Pour être la plus efficace, la base commune d’imposition devra être large afin tout à la fois de faciliter l’accord entre les Etats Membres (sinon chacun voudra maintenir les dispositions nationales dérogatoires auxquelles il est attaché) et de permettre le cas échéant à ceux des Etats membres qui le souhaitent d’abaisser leur taux nominal mais surtout afin d’avoir un système simple, offrant davantage de sécurité juridique pour les opérateurs et moins de distorsions dans les décisions économiques. Pour certains secteurs d’activité tels que les opérations financières, la banque ou les assurances, les modalités d’application de cette assiette commune doivent être aménagées en sorte de prendre en compte les spécificités de ces secteurs.
Enfin, on retiendra que les crédits d’impôts restant imputables au niveau de chaque entité sur la part nationale de l’impôt après répartition de l’assiette, il appartiendra à chaque Etat membre d’apprécier s’ils sont compatibles avec les règles de concurrence (aide d’Etat).
L’intention initiale de la Commission était de présenter une proposition de Directive vers septembre 2008, à temps pour que la France soit en mesure de faire progresser cette proposition au cours de sa Présidence. Le refus de ratifier le Traité de Lisbonne opposé par les irlandais a contrarié ce projet.
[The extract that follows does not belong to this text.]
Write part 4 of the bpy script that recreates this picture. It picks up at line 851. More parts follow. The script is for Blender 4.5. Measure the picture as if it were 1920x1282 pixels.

C’est d’autant plus dommage que d’une part un énorme investissement technique a été réalisé, dont la qualité et la transparence ont été très bien accueillies en général, d’autre part on peut douter que la concurrence fiscale que nous connaissons en matière d’imposition des sociétés soit la meilleure ligne à suivre pour que l’Europe sorte de la crise économique dans de bonnes conditions.
Lors du Forum Fiscal de Bruxelles réuni à l’initiative de la Commission les 30 et 31 mars sur le thème « Systèmes d’imposition dans un monde en changement », nombre d’intervenants ont souligné le besoin et la faisabilité d’une ACCIS, au risque de voir la concurrence fiscale emporter nos systèmes d’imposition des sociétés dans la tourmente de la concurrence d’après crise. Souhaitons donc une émergence rapide de ce projet, il est essentiel à l’avenir des entreprises européennes et à leur compétitivité.